Build A Fort Set It On Fire. What a great name. As for the music, hell, that’s pretty good too. This is a record that you can listen to again and again and again and still find something new that you didn’t hear the first time.
Most of the drone and ambience is pretty reminiscent of the stuff Eno & Fripp were doing on No Pussyfooting, which is by no means a bad thing. They are masterfully layered with so many samples that this really shouldn’t work, but it does. It really does. The first track "Numbers Don’t Hate" is a collection of eerie drones and string samples that meld to form a wicked sound. Meanwhile, "Rioyeti No!" wouldn’t sound out of place on Supersilent’s 6. Dirty electronics covered in an industrial drone. This stuff can be fucking evil at times. Real scary.

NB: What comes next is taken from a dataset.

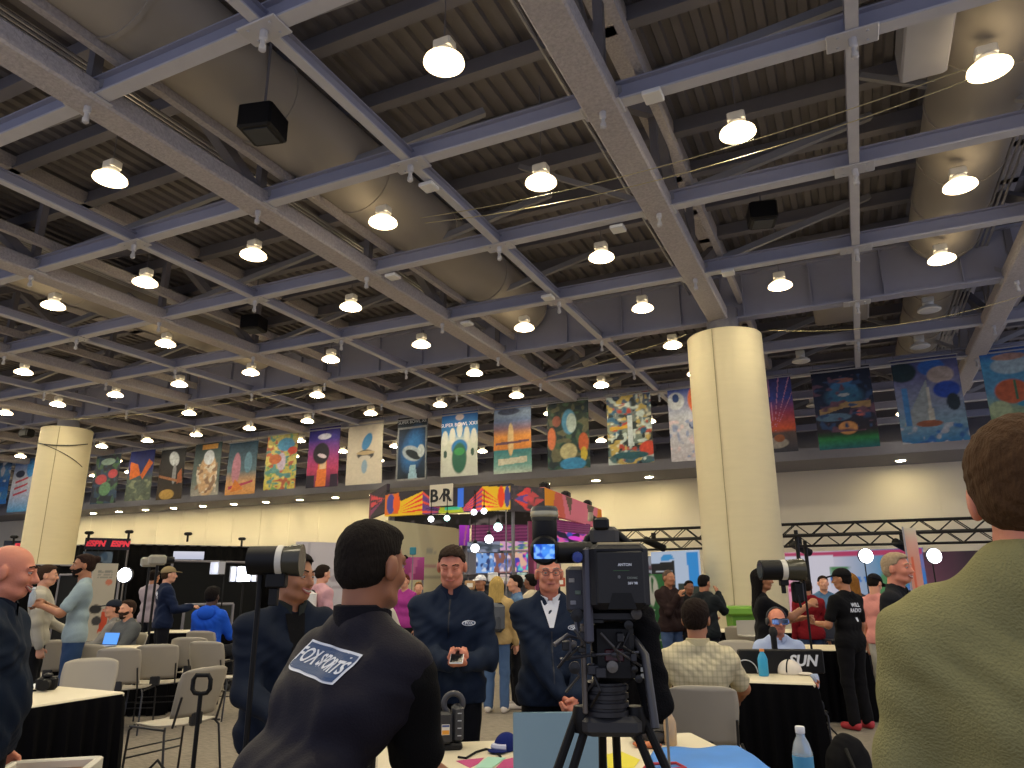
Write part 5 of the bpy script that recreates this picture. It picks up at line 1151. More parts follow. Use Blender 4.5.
b = MB(); b.tube([(X(575), -.01, z_(600)), (X(582), -.02, z_(640)), (X(570), -.03, z_(636)), (X(556), -.05, z_(645))], .006, 8); b.build('wire_loop', M('5a5a60', .4, .3), t, True)
b = MB(); b.tube([(X(637), 0, z_(640)), (X(646), -.05, z_(655)), (X(650), -.1, z_(720))], .010, 10); b.build('pan_handle', M('3c3c40', .4), t, True)
for k, (tx, ty, x0) in enumerate(((-.34, -.12, 583), (.36, -.10, 636), (.02, .45, 610))):
    for sgn in (-1, 1):
        b = MB(); b.tube([(X(x0) + sgn * .016, .0 if k < 2 else .05, z_(716)), (X(x0) * .2 + tx + sgn * .03, ty, .45)], .0105, 8); b.build('leg', m_blk, t, True)
    b = MB(); b.tube([(X(x0) * .2 + tx, ty, .55), (X(x0) * .2 + tx * 1.35, ty * 1.35, .015)], .013, 8); b.build('lower_leg', m_camd, t, True)
    b = MB(); b.lathe([(.022, -.03), (.028, 0), (.022, .03)], (X(x0), 0 if k < 2 else .05, z_(719)), 12, m=Matrix()); b.build('leg_joint', m_camd, t, True)
# black rain cover / cable bundle hanging at the right of the head
v, f = implicit([cap(A3(X(648), .0, z_(620)), A3(X(657), .0, z_(705)), .032, .040, ((0, 1, 0), .5), .02), cap(A3(X(630), 0, z_(612)), A3(X(650), 0, z_(625)), .02, .03, None, .02)], .007, .02, folds(.005, 2.5))
b = MB(); b.add(v.tolist(), f.tolist()); c_ = b.build('rain_cover', cloth('101013'), t, True)
for py in (669, 675): g = MB(); g.box(X(641), X(648), -.045, -.042, z_(py + 2.2), z_(py - 2.2), .001); g.build('white_tag', M('d8d8cc', .5), t)
rg = random.Random(5)
for k in range(26):
    px_, py_ = rg.uniform(568, 640), rg.uniform(612, 684); s1 = rg.uniform(.006, .016); s2 = rg.uniform(.005, .014); yy = rg.uniform(-.075, -.05)
    b = MB()
    if k % 3 == 0: b.lathe([(0, -s2), (s1, -s2 * .8), (s1, s2 * .8), (0, s2)], (X(px_), yy, z_(py_)), 12, m=Matrix.Rotation(PI / 2, 4, 'X')); nm = 'knob'
    elif k % 3 == 1: b.box(X(px_) - s1, X(px_) + s1, yy - .008, yy + .03, z_(py_) - s2, z_(py_) + s2, .002, ); nm = 'bracket'
    else: b.tube([(X(px_), yy, z_(py_)), (X(px_) + rg.uniform(-.03, .03), yy - .01, z_(py_) - .03), (X(px_) + rg.uniform(-.05, .05), yy + .02, z_(py_) - .07)], .0035, 6); nm = 'short_cable'
    b.build(nm, M(rg.choice(['1a1a1c', '0e0e10', '2c2c30', '4c4844', '6c6862' if k % 5 == 0 else '161618']), .4, .2), t, True)
# thin pale light stand to the right of the tripod
q = PT(665, 690, 2.3); t = thing('thin_stand', 'thin pale pole standing just right of the video tripod', 'pole', (q.x, q.y, 0), YAW)
b = MB(); zt = PT(665, 690, 2.3).z; b.tube([(0, 0, 0.02), (0, 0, zt)], .0045, 8); b.build('pole', M('8f8878', .4, .3), t, True)
for a in (0, 2.1, 4.2): b = MB(); b.tube([(0, 0, .12), (.18 * math.cos(a), .18 * math.sin(a), .01)], .005, 6); b.build('foot', m_blk, t)
b = MB(); b.box(-.009, .009, -.009, .009, zt - .05, zt, .003); b.build('clip', M('c8bfa0', .5), t)
# ================================================================ LONG VIEWFINDERS ON STANDS
def barrel(label, px0, px1, py0, py1, tt, standpx, ring0, ring1, rot, flip=1):
    s = tt / FPX; q = PT((px0 + px1) / 2, (py0 + py1) / 2, tt); w = (px1 - px0) * s; r = (py1 - py0) * s / 2
    t = thing('lens_camera', label, 'camera', q, YAW + rot); X = lambda p: (p - (px0 + px1) / 2) * s
    b = MB(); b.tube([(X(px0), 0, 0), (X(ring0), 0, 0)], r, 28, rs=[r * .97, r * .98]); b.build('front_barrel', m_camd, t, True)
    b = MB(); b.tube([(X(ring0), 0, 0), (X(ring1), 0, 0)], r * 1.02, 28); b.build('white_ring', M('cfccc0', .35), t, True)
    b = MB(); b.tube([(X(ring1), 0, 0), (X(ring1) + (X(px1) - X(ring1)) * .4, 0, 0), (X(px1), 0, 0)], r, 28, rs=[r * .95, r * 1.04, r * 1.1]); b.build('rear_barrel', M('3c3a2e', .25), t, True)  # olive reflection on the black barrel put into its colour
    b = MB(); b.tube([(X(px0) - .003, 0, 0), (X(px0) + .002, 0, 0)], r * .8, 24); b.build('front_glass', M('14304a', .05, .2), t, True)
    b = MB(); b.box(-.03, .05, -.03, .03, -r - .05, -r + .01, .006); b.box(-.015, .02, -.02, .02, -r - .12, -r - .05, .004); b.build('mount', m_camd, t)
    x = X(standpx); b = MB(); b.tube([(x, 0, -r * .6), (x, 0, -q.z + .03)], .011, 8); b.build('stand_pole', m_blk, t, True)
    for a in (.3, 2.4, 4.5): b = MB(); b.tube([(x, 0, -q.z + .3), (x + .3 * math.cos(a), .3 * math.sin(a), -q.z + .012)], .008, 6); b.build('stand_leg', m_blk, t, True)
barrel('long black camera lens with a white ring in front of the smiling man', 250, 302, 546, 575, 3.0, 262, 278, 284, .05)
barrel('long black camera lens with a white ring held up by the long-haired woman', 760, 803, 560, 580, 6.9, 803, 780, 785, 0)
q = PT(797, 590, 6.9); t = thing('monitor_grip', 'small black hand grip unit under the long lens at the woman s hands', 'grip', q, YAW); b = MB(); b.box(-.05, .06, -.04, .04, -.12, .08, .02); b.build('body', m_camd, t); b = MB(); b.tube([(-.02, -.05, -.05), (.0, -.06, -.16)], .012, 8); b.build('handle', m_camd, t, True)
# ================================================================ DRAPES, PARTITIONS AND SIGNS AT THE LEFT
m_pdr = M('060608', .95, spec=.1, name='pipe_drape'); m_part = M('101214', .8, spec=.15, name='dark_partition')
def drape_wall(name, lab, A, B, h, mat=m_pdr, amp=.05, ppm=2.2):
    A = Vector((A[0], A[1], 0)); B = Vector((B[0], B[1], 0)); d = B - A; Ln = d.length; d.normalize(); n_ = Vector((d.y, -d.x, 0)); t = thing(name, lab, 'drape' if amp else 'partition', A)
    n = max(2, int(Ln * 10)) if amp else 2; v = []
    for z in (.02, h):
        for i in range(n + 1): p = d * (Ln * i / n) + n_ * (amp * math.sin(i / n * Ln * ppm * 2 * PI)); v.append((p.x, p.y, z))
    b = MB(); b.add(v, [(i, i + 1, n + 2 + i, n + 1 + i) for i in range(n)]); o = b.build('cloth' if amp else 'panel', mat, t, bool(amp)); md = o.modifiers.new('t', 'SOLIDIFY'); md.thickness = .03
    b = MB(); b.tube([(0, 0, h), tuple(d * Ln + Vector((0, 0, h)))], .025, 8); b.build('top_pipe', m_dark, t, True)
    for s in (0, 1): b = MB(); b.tube([tuple(d * Ln * s), tuple(d * Ln * s + Vector((0, 0, h)))], .025, 8); b.build('upright', m_dark, t, True)
    return t
P = lambda px, t: (PT(px, 575, t).x, PT(px, 575, t).y)
drape_wall('pipe_drape', 'long black pipe and drape wall across the left background', P(-60, 37), P(125, 31.0), 3.2)
drape_wall('pipe_drape', 'black drape wall continuing behind the smiling man to the white backdrop', P(125, 31.0), P(372, 37), 3.15)
drape_wall('pipe_drape', 'lower black drape hiding the foot of the left column', P(-50, 19), P(88, 20.5), 2.0)
drape_wall('dark_partition', 'dark grey partition wall behind the person in bright blue', P(171, 15.5), P(262, 17.5), 1.97, m_part, 0)
drape_wall('dark_partition', 'short dark partition behind the seated men at left', P(60, 17), P(120, 16), 1.7, m_part, 0)
drape_wall('dark_partition', 'lower dark partition with a grey edge beside the person in bright blue', P(188, 13), P(236, 13.5), 1.12, M('23261f', .8), 0)
def board(name, lab, cat, px0, px1, py0, py1, t0, t1, art, emit=0., foot=True, thick=.04):
    """flat board whose left edge is at (px0,t0) and right edge at (px1,t1); py0 top, py1 bottom at the left edge"""
    A = PT(px0, 575, t0); B = PT(px1, 575, t1); zt = PT(px0, py0, t0).z; zb = max(0.02, PT(px0, py1, t0).z)
    d = Vector((B.x - A.x, B.y - A.y, 0)); w = d.length; t = thing(name, lab, cat, ((A.x + B.x) / 2, (A.y + B.y) / 2, 0), math.atan2(d.y, d.x))
    painted('face', art, w, zt - zb, t, emit=emit * .55, gain=(1.25 if name in ('booth_fascia', 'pink_backdrop') else .8) if not emit or name == 'pink_backdrop' else 1., thick=thick, mtx=Matrix.Translation((0, 0, zb)))
    if foot:
        for s in (-1, 1): b = MB(); b.tube([(s * w * .46, .05, 0), (s * w * .46, .05, zt)], .02, 8); b.build('support_post', m_dark, t, True)
    t['_w'] = w; return t, w, zt, zb
a = Art(60, 12, '15203c'); t, w, zt, zb = board('broadcast_sign', 'navy sign band with red lettering above the drape right of the left column', 'sign', 80, 126, 537, 549, 29.6, 30.5, a)
m_red = M('d8344a', .5, emit=.18)
for k in (-.27, .27): text_mesh('lettering', 'ESPN', .31, m_red, t, Matrix.Translation((k * w, -.05, (zt + zb) / 2)) @ FX, .01, .2, .02)
t, w, zt, zb = board('broadcast_sign', 'navy sign band with red lettering left of the left column', 'sign', -2, 27, 540, 552, 33.5, 34.0, Art(40, 12, '15203c'))
text_mesh('lettering', 'ESPN', .36, m_red, t, Matrix.Translation((.22 * w, -.05, (zt + zb) / 2)) @ FX, .01, .2, .02)
a = Art(40, 30, '1c2c3c'); a.blot(7, ['3c5a70', '0e1418', '6a7a84'], .55); board('video_wall', 'dim bluish video wall below the navy sign', 'screen', 80, 110, 551, 575, 29.2, 29.8, a, emit=.35)
a = Art(20, 20, 'c8c8d8'); a.grad([(0, 'c4c8dc'), (1, 'dcdcea')]); board('white_monitor', 'pale lit panel above the dark partition', 'screen', 171, 202, 551, 559, 17.0, 17.3, a, emit=.8)
a = Art(30, 60, 'b8b2a4'); a.ell(.7, .75, .15, .04, 'c87a60').ell(.3, .4, .25, .06, '26262a').poly([(.5, .1), (.8, .12), (.9, .42), (.6, .4)], 'c84a2c').ell(.4, .25, .2, .06, '3a3a3e').rows(.2, .8, .8, .92, 3, '8a8a84'); board('standing_poster', 'cream standing poster with black and orange shapes behind the man in the light t-shirt', 'poster', 93, 117, 563, 640, 14.0, 14.4, a)
a = Art(60, 70, 'cfcbd6'); a.grad([(0, 'c8c4d0'), (1, 'd2ced8')]).ell(.55, .62, .12, .04, 'b0a8b4').rows(.42, .7, .52, .56, 1, 'b4acb8').poly([(.15, 0), (.17, 0), (.17, 1), (.15, 1)], 'bab6c2').poly([(.85, 0), (.87, 0), (.87, 1), (.85, 1)], 'bab6c2'); board('white_backdrop', 'white fabric backdrop with a faint emblem behind the vested man', 'backdrop', 294, 372, 541, 640, 17.2, 18.4, a)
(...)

Standout track on the album by far is "Victorian Paper Wolf." This track is killer. It takes all the best aspects of the album, puts them together and produces a sound that is so intense, so ace and so catchy (yeah I said catchy about a drone album!) that it makes you think: why couldn’t they have made the rest like this?
If you like drone and noise, this album is totally there. It’s got all the stuff you’ve probably heard before, but honestly, these guys package it completely differently. Worth it for "Victorian Paper Wolf" alone! Killer record.